Bass Pro Shops, Inc. appeals from a judgment of the Administrative Hearing Commission upholding the assessment of a deficiency by the Director of Revenue against Bass for the tax years 1978 and 1979. The issue is whether Bass may, for purposes of determining its Missouri income tax liability, apportion the income it derives from out of state mail order catalog sales. The Court concludes the income derived from such sales was produced wholly within Missouri and is not subject to apportionment. Affirmed.
The facts are stipulated. Bass Pro Shops is a Missouri corporation that sells fishing, sporting, and outdoor equipment nationwide through mail order and telephone sales. Bass is not licensed to do business in any other state, has no manufacturing facilities outside Missouri, and employs no salespersons outside the state.
Bass contracts with out of state firms to print an annual catalog and seasonal flyers which are mailed from the out of state publishers to potential customers nationwide. Through the use of out of state advertising agencies, Bass produces and purchases radio, television, and magazine advertising in other states. Bass also utilizes WATS lines and other instrumentalities of interstate commerce in making sales to its mail order catalog customers. In all out of state sales the products are shipped from Missouri to destinations outside Missouri.
Bass classified the income derived from its 1978 and 1979 mail order catalog sales as income which arose from transactions partly within and partly without the state, including one-half of this income in the numerator of the single factor formula found in § 143.451, RSMo 1978. The Director of Revenue reclassified these sales as being attributable to transactions wholly within the state and ineligible for apportionment under § 143451. The Administrative Hearing Commission upheld the decision of the Director of Revenue.
*98Section 143.451, RSMo 1978,1 states in pertinent part:
1. Missouri taxable income of a corporation shall include all income derived from sources within this state.
2. A corporation ... shall include in its Missouri taxable income all income from sources within this state, including that from the transaction of business in this state and that from the transaction of business partly done in this state and partly done in another state or states.
However:
(1) Where income results from a transaction partially in this state and partially in another state or states, and income and deductions of the portion in the state cannot be segregated, then such portions of income and deductions shall be allocated in this state and other state or states as will distribute to this state a portion based upon the portion of the transaction in this state and the portion in such other state or states.

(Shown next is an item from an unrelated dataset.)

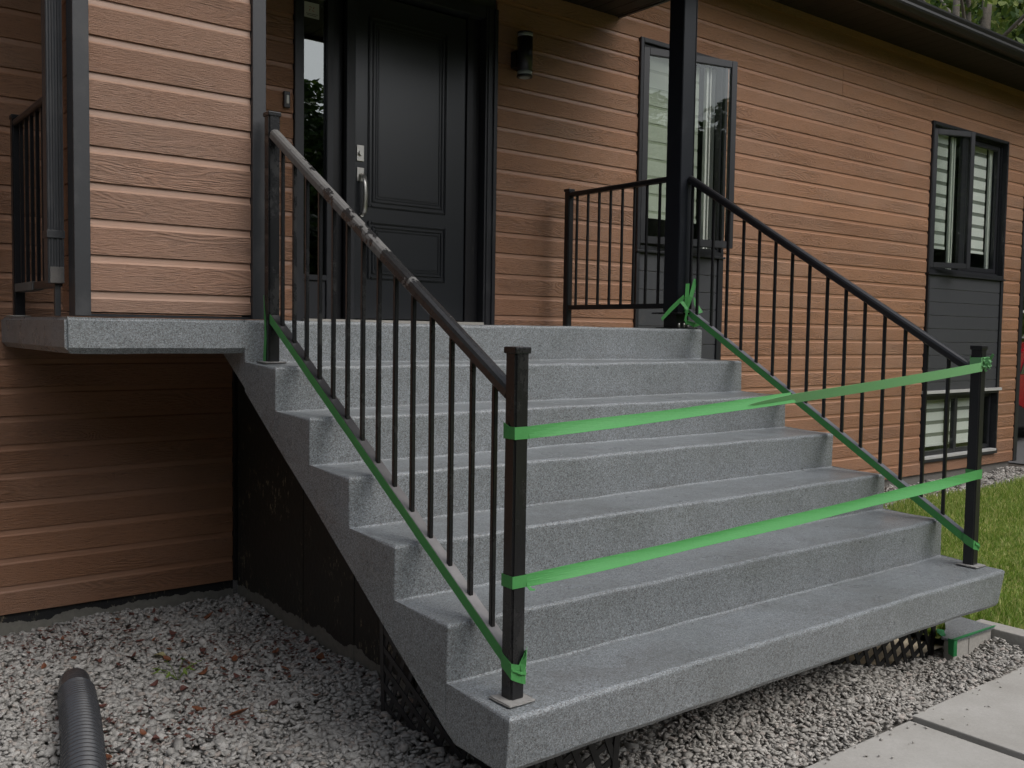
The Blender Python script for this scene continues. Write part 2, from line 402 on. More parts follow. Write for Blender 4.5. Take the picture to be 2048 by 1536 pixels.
def stones(name, pts, size, mat, label, flat=.6, big=1.0):
    n = len(pts)
    sz = size*(.55+rng.gamma(3., .16, n))[:, None]*np.stack([1+rng.random(n)*.7, .7+rng.random(n)*.35, flat*(.55+rng.random(n)*.6)], 1)*.5
    base = (ICO[None]*(1+rng.uniform(-.38, .30, (n, 12, 1)))+rng.normal(0, .14, (n, 12, 3)))*sz[:, None, :]
    a = rng.uniform(0, 2*np.pi, n); b = rng.normal(0, .35, n); c = rng.normal(0, .35, n)
    ca, sa, cb, sb, cc, sc = np.cos(a), np.sin(a), np.cos(b), np.sin(b), np.cos(c), np.sin(c)
    Z = np.zeros(n); O = np.ones(n)
    Rz = np.stack([np.stack([ca, -sa, Z], 1), np.stack([sa, ca, Z], 1), np.stack([Z, Z, O], 1)], 1)
    Rx = np.stack([np.stack([O, Z, Z], 1), np.stack([Z, cb, -sb], 1), np.stack([Z, sb, cb], 1)], 1)
    Ry = np.stack([np.stack([cc, Z, sc], 1), np.stack([Z, O, Z], 1), np.stack([-sc, Z, cc], 1)], 1)
    R = Rz @ Rx @ Ry
    V = np.einsum('nij,nkj->nki', R, base)+pts[:, None, :]
    F = (ICF[None]+(np.arange(n)*12)[:, None, None]).reshape(-1, 3)
    return stuff_mesh(name, V.reshape(-1, 3), F, mat, label, 'gravel')
def scatter(x0, x1, y0, y1, n, ok=lambda x, y: True, lift=.012):
    x = rng.uniform(x0, x1, n); y = rng.uniform(y0, y1, n)
    k = np.array([ok(a, b) for a, b in zip(x, y)]); x = x[k]; y = y[k]
    z = np.array([gz(a, b) for a, b in zip(x, y)])+rng.uniform(-.006, lift, len(x))
    return np.stack([x, y, z], 1)
def ok_left(x, y):
    if y > 1.27: return False
    if x > .47 and y > -.62: return False
    if x > .29 and -1.75 < y < -.62: return x > .33
    return True
stones('gravel', scatter(-1.6, .9, -1.9, 1.29, 38000, ok_left, .018), .0245, STO, 'crushed grey gravel bed under and beside the landing')
def ok_r(x, y):
    if y < -2.02 and x > -1: return False
    if y > -1.62 and x > 2.88: return False
    if x > 3.17 and y > -1.8: return False
    if x > 2.1 and y > -1.63: return False
    return True
stones('gravel', scatter(.55, 3.2, -2.05, -1.0, 30000, ok_r, .018), .0185, STO2, 'loose beige gravel heaped under the lowest step', .42)
stones('gravel', scatter(.2, 3.22, -3.6, -2.0, 1200, lambda x, y: x < .75 and y < -1.95, .01), .024, STO2, 'thin beige gravel left of the paving slabs')
def ok_h(x, y): return y > lawn_top(x)-.12+.1*math.sin(x*6)
stones('gravel', scatter(3.05, 11.2, .1, 1.29, 16000, ok_h, .012), .030, STO2, 'beige gravel strip along the foot of the house wall')

# grass
def grass(name, n, region, hmin, hmax, label):
    x, y = region(n); n = len(x)
    z = np.array([lawn_z(a, b) for a, b in zip(x, y)])-.005
    h = rng.uniform(hmin, hmax, n)*(.75+.35*np.sin(x*3.3)*np.sin(y*4.1+x)); a = rng.uniform(0, 2*np.pi, n); wd = rng.uniform(.0022, .0042, n)
    ln = rng.normal(0, .55, n)*h; la = rng.uniform(0, 2*np.pi, n)
    sx, sy = np.cos(a)*wd, np.sin(a)*wd; lx, ly = np.cos(la)*ln, np.sin(la)*ln
    V = np.stack([np.stack([x-sx, y-sy, z], 1), np.stack([x+sx, y+sy, z], 1),
                  np.stack([x+lx*.35+sx*.7, y+ly*.35+sy*.7, z+h*.6], 1), np.stack([x+lx*.35-sx*.7, y+ly*.35-sy*.7, z+h*.6], 1),
                  np.stack([x+lx, y+ly, z+h], 1)], 1).reshape(-1, 3)
    b = (np.arange(n)*5)[:, None]
    F = np.concatenate([b+np.array([[0, 1, 2]]), b+np.array([[0, 2, 3]]), b+np.array([[3, 2, 4]])])
    return stuff_mesh(name, V, F, GRASSM, label, 'grass')
def reg(n):
    x = 2.95+rng.random(n)**1.35*8.2; y = rng.uniform(-3.0, .75, n)
    top = np.array([lawn_top(a) for a in x])+rng.normal(0, .05, n)
    k = (y < top) & ~((x < 3.42) & (y < -1.60)) & ~((x < 3.0+.0) & (y > -9))
    k &= ~((x > 3.2) & (x < 3.39) & (y < -1.60)) & (x > 3.02)
    return x[k], y[k]
grass('grass', 190000, reg, .035, .095, 'unmown green grass with pale dry blades right of the stairs')

# ------------------------------------------------------------------ paving slabs and kerb blocks
path = tag(mk('path', [(.2, -6, GZ-.02), (12, -6, GZ-.02), (12, -2.0, GZ-.02), (.2, -2.0, GZ-.02)], [[0, 1, 2, 3]], SOIL), kind='structure')
for i, (x0, x1, y0, y1) in enumerate(((.72, 1.992, -2.93, -2.035), (2.045, 3.30, -2.93, -2.015), (1.25, 2.52, -3.86, -2.97), (3.345, 4.6, -2.95, -2.02), (2.56, 3.8, -3.88, -2.97))):
    box('paving_slab', x0, x1, y0, y1, GZ-.03, GZ+.006+.002*(i % 3), PAV, path, .006)

gp_ = scatter(.8, 3.25, -2.6, -2.03, 420, lambda x, y: (y > -2.03-rng.exponential(.09)) and not (1.99 < x < 2.05), .0); gp_[:, 2] = GZ+.011
stones('gravel', gp_, .009, STO2, 'fine grit chips scattered on the edges of the paving slabs', .5)
blk = m_simple('pale_kerb_concrete', (.36, .345, .315), .9, 70, .25, .4)
def kerb(x0, x1, y0, y1, label, mats=blk, top=None):
    t = thing('kerb_block', label, 'concrete block', ((x0+x1)/2, (y0+y1)/2, GZ-.02), 'kerb blocks edging the lawn')
    box('block', x0, x1, y0, y1, GZ-.03, -1.508, mats, t, .006)
    return t
ZT = -1.508
k1 = kerb(2.850, 3.000, -1.775, -1.725, 'pale kerb block with green tape on its end beside the black lattice')
k2 = kerb(3.006, 3.235, -1.775, -1.725, 'kerb block between the taped block and the kerb corner')
k3 = kerb(3.24, 3.36, -2.45, -1.66, 'long grey kerb edging running forward from the kerb corner beside the paving slabs')
cp_ = [(2.842, -1.784), (3.238, -1.790), (3.262, -1.60), (3.12, -1.585), (3.0, -1.66), (2.842, -1.715)]
bm = bmesh.new(); aa = [bm.verts.new((x_, y_, ZT+.001)) for x_, y_ in cp_]; bb_ = [bm.verts.new((x_, y_, ZT+.014)) for x_, y_ in cp_]
bm.faces.new(aa[::-1]); bm.faces.new(bb_)
for q in range(6): bm.faces.new((aa[q], aa[(q+1) % 6], bb_[(q+1) % 6], bb_[q]))
bmesh.ops.bevel(bm, geom=bm.edges[:], offset=.003, segments=2, affect='EDGES')
tag(from_bm('coating_spill', bm, CON), 'thin grey speckled coating cap lying over the kerb blocks', 'concrete cap')
v, f = join([ribbon([[(2.8385, -1.752, ZT+.018), (2.8385, -1.756, -1.565)], [(2.8385, -1.782, ZT+.018), (2.8385, -1.782, -1.575)], [(2.858, -1.789, ZT+.016), (2.856, -1.79, -1.57)]]),
             ribbon([[(2.8385, -1.79, ZT+.018), (2.8385, -1.772, ZT+.0185)], [(3.0, -1.795, ZT+.018), (3.0, -1.777, ZT+.0185)], [(3.236, -1.796, ZT+.018), (3.236, -1.787, ZT+.0185)]]),
             ribbon([[(2.84, -1.72, ZT+.019), (2.88, -1.72, ZT+.017)], [(2.85, -1.69, ZT+.03), (2.92, -1.69, ZT+.02)], [(2.90, -1.66, ZT+.03), (2.96, -1.67, ZT+.016)]])])
o = mk('masking_tape', v, f, m_simple('dark_green_tape', (.02, .20, .06), .5, 60, .3, .4), smooth=False); tag(o, 'dark green tape stuck over the end of the pale kerb block', 'tape')
o.modifiers.new('thick', 'SOLIDIFY').thickness = .0015

# ------------------------------------------------------------------ concrete staircase
stairs = thing('concrete_staircase', 'grey speckled concrete staircase of six steps with cantilevered landing', 'staircase', (W/2, -.6, GZ))
def wob(p):
    x, y, z = p
    return (x+.0012*math.sin(z*31+y*23), y+.0022*math.sin(x*5.3+z*9)+.0013*math.sin(x*17.+z*4), z+.0018*math.sin(x*4.1+y*7)+.0012*math.sin(x*13.7+y*5))
def step_obj(name, prof, x0, x1, nose, sides, r=.016, xr_bottom=0.):
    # prof (y,z) list; nose: index of nosing vertex; sides: list of index pairs whose edges at x0/x1 are rounded
    n = len(prof); bm = bmesh.new()
    A = [bm.verts.new((x0, y, z)) for y, z in prof]; B = [bm.verts.new((x1, y, z)) for y, z in prof]
    if xr_bottom:
        for v in B:
            if v.co.z < prof[nose][1]-.1: v.co.x -= xr_bottom
    for i in range(n): bm.faces.new((A[i], A[(i+1) % n], B[(i+1) % n], B[i]))
    bm.faces.new(A[::-1]); bm.faces.new(B)
    bm.edges.ensure_lookup_table()
    es = [e for e in bm.edges if set(e.verts) == {A[nose], B[nose]}]

    for L in (A, B):
        for a, b in sides[:1]: es += [e for e in bm.edges if set(e.verts) == {L[a], L[b]}]
    bmesh.ops.bevel(bm, geom=es, offset=r, segments=4, affect='EDGES', profile=.5)
    yf_ = prof[nose][0]; zl = prof[nose][1]-RISE-.002
    ve = [e for e in bm.edges if all(abs(v.co.y-yf_) < .012 and min(abs(v.co.x-x0), abs(v.co.x-x1)) < .04 and v.co.z > zl for v in e.verts) and abs(e.verts[0].co.z-e.verts[1].co.z) > .08 and abs(e.verts[0].co.x-e.verts[1].co.x) < .04]
    bmesh.ops.bevel(bm, geom=ve, offset=.0045, segments=2, affect='EDGES', profile=.5)
    for k in range(1, 30):
        x = x0+(x1-x0)*k/30
        bmesh.ops.bisect_plane(bm, geom=bm.verts[:]+bm.edges[:]+bm.faces[:], plane_co=(x, 0, 0), plane_no=(1, 0, 0))
    for v in bm.verts: v.co = wob(v.co)
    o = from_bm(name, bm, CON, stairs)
    return o
def soff(y): return -.151+(y-.269)*.6052
for k in range(1, 7):
    yf, yb, zt = -k*RUN, -(k-1)*RUN, -k*RISE
    if k < 6:
        prof = [(yb, zt+.006), (yb-.007, zt), (yf, zt), (yf, zt-RISE), (yf, soff(yf)), (yb, soff(yb))]
        sides = [(1, 2), (2, 3)]
        step_obj('step', prof, 0, W, 2, sides)
    else:
        prof = [(yb, zt+.006), (yb-.007, zt), (yf, zt), (yf+.010, -1.296), (yf+.022, -1.313), (-1.655, -1.313), (yb, soff(yb))]
        step_obj('step', prof, 0, W, 2, [(1, 2), (2, 3)], .018, .035)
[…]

(2) The taxpayer may elect to compute the portion of income from all sources in this state in the following manner:
* * * * * *
(b) The amount of sales which are transactions wholly in this state shall be added to one-half of the amount of sales which are transactions partly within this state and partly without this state....
Whether a taxpayer may elect to apportion income derived from the transaction of business in interstate commerce is “based upon the ‘source of income’ test of § 143.-451 and its predecessors and the longstanding judicial interpretation thereof.” Goldberg v. State Tax Commission, 639 S.W.2d 796, 803 (Mo. banc 1982); Langley v. Administrative Hearing Commission, 649 S.W.2d 216, 217 (Mo. banc 1983). The source of income has been defined as the place where the income was produced. In Re Kansas City Star Company, 346 Mo. 658, 142 S,W.2d 1029, 1038 (banc 1940). Unless the taxpayer employs capital or labor outside the state in its income producing transaction, the income from the transaction must be regarded as produced from a source wholly within the state. Langley v. Administrative Hearing Commission, 649 S.W.2d at 217-18 (Mo. banc 1983); In Re Kansas City Star Company, 346 Mo. 658, 142 S.W.2d 1029, 1038 (banc 1940).
Here, Bass utilized the telephone and the mails in selling products to its mail order catalog customers. Use of these instru-mentalities of interstate commerce does not require the expenditure of capital or labor outside of Missouri. Bass does expend capital outside of the state by hiring out of state printers to publish and distribute its catalogs and by employing out of state advertisers to publicize its products. Capital expended in the mere solicitation of orders, however, does not rise to a level of out of state activity sufficient to establish a nexus with another state. Such expenditures alone do not constitute a significant part of the income producing transaction.
This Court concludes the income producing activities of Bass occurred wholly within Missouri and are not subject to apportionment under § 143.451, RSMo 1978.
Judgment affirmed.
BLACKMAR, ROBERTSON, RENDLEN and HIGGINS, JJ., concur. DONNELLY, J., dissents. WELLIVER, J., dissents in separate opinion filed.. This case arose before the adoption of § 144.-010.1(7) RSMo 1986 which defines a transaction as partly within and partly without the state and in commerce if the seller’s shipping point is in Missouri and the purchaser's destination point is outside Missouri.